Robert Smithson, in “Nature and Abstraction” wrote, “What are the lattices and grids of pure abstraction, if not renderings and representations of a reduced order of nature?...There is no escaping nature through abstract representation, abstraction brings one closer to the physical structures within nature itself.” In humanmade and natural forms, both visual and cerebral abstractions abound. Whether in the geometric residue of the grid or the often gestural, free-flowing vocabulary of organic forms, optic abstractions are informed by reality and, ultimately, nature. The visual relationship of the humanmade and natural ultimately is not diametrical, as we cannot often neatly differentiate where the physical world ends and human’s intervention begins.

The eight contemporary artists in this exhibition work in abstract modes while referring to natural or humanmade forms in the landscape. While these relationships are apparent in each of the artists’ work-some appearing more conceptually supposed than visually evident-they create a hypothetical proposition between abstraction and landscape. To order his or her pictorial reality, each artist utilizes an organizing structure-a lattice, grid, mesh or framework-from natural forms found in the landscape.

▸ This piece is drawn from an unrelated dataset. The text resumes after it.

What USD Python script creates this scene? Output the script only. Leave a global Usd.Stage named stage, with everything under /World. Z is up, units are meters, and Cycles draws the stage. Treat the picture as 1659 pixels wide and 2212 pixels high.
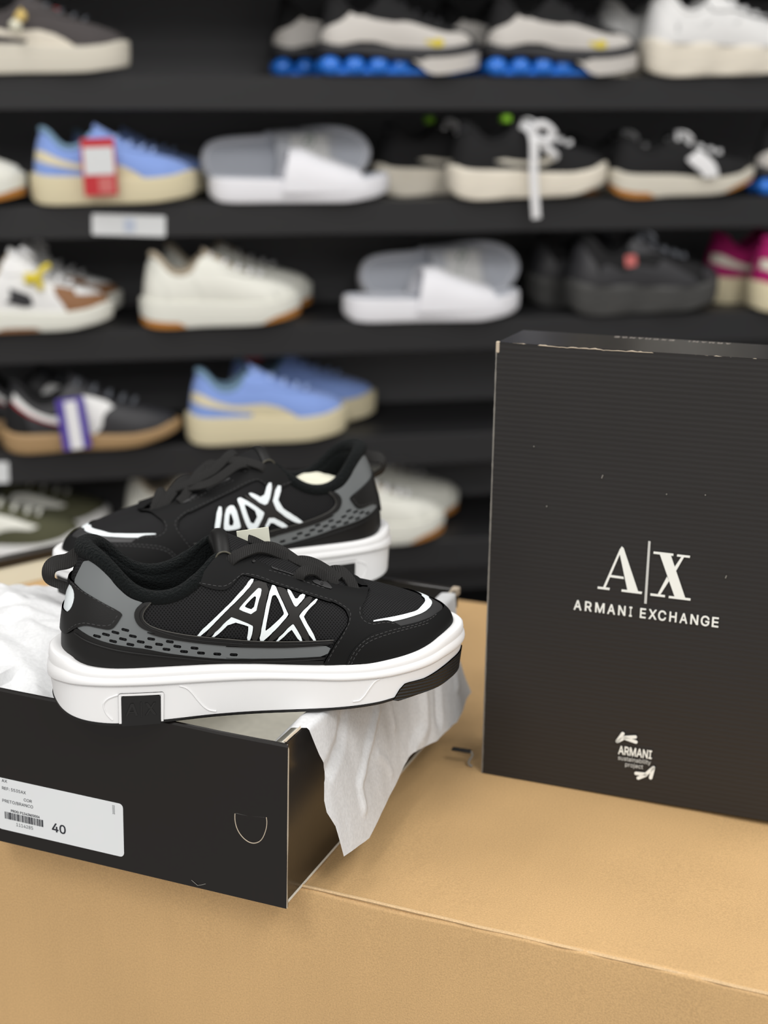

Greg Lindquist is a New York-based painter who also writes about art. He is a 2009-10 Pollock-Krasner Foundation Grantee and the Sally & Milton Avery Arts Foundation Grantee for the 2009 ArtOmi International Artist Residency. His work has been reviewed in Art in America, The New York Sun, The New York Observer, The News & Observer, among others. He contributes regularly as a writer to artcritical.com, The Brooklyn Rail and sometimes Beautiful/Decay.